Geology

Geology
The 366 daily episodes in 2014 were chronological snapshots of earth history, beginning with the Precambrian in January and on to the Cenozoic in December. You can find them all in the index in the right sidebar. In 2015, the daily episodes for each month were assembled into monthly packages (link in index at right), and a few new episodes were posted from 2015-18. You may be interested in a continuation of this blog on Substack at this location. Thanks for your interest!

Friday, May 10, 2019

Barite with inclusions

Beginning with this post, the blog is "blog only" - no more podcasts, at least not for now.


The brownest zones of barite in this example result from dense inclusions of deep reddish material, probably hematite, in blebs smaller than a hundredth of a millimeter barely visible in the image. The larger inclusions you can see here are brassy spheres, triangular prisms, and elongate pencils, and are probably pyrite but chalcopyrite is possible.
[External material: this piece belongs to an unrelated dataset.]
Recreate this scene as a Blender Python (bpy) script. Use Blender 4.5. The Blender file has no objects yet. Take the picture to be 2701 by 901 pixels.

The lower right inset shows the pencil forms a little better than the main image.
The upper right inset is the entire 2.3-cm specimen. I don’t have a locality, but I attribute it to Frizington, Cumbria, England, because of the barite forms and inclusions, the associated white calcite (colored pink in places by hematite), and the presence of a few tiny hematite blades on the surface.
Zoning in crystals results from changes in the environment while the crystal is growing. In this case there were variations in the iron (and maybe copper, if some of the inclusions are chalcopyrite) content in what was otherwise a solution dominated by barium and sulfur (barite is barium sulfate).
Zoned crystals are common, although this one is kind of dramatic and I think the pencil-like inclusions, standing in ranks perpendicular to the crystal faces, are unusually weird and cool. It would be more difficult for such things to form than for a barite crystal surface to be coated with something and then have more barite deposited over that coating.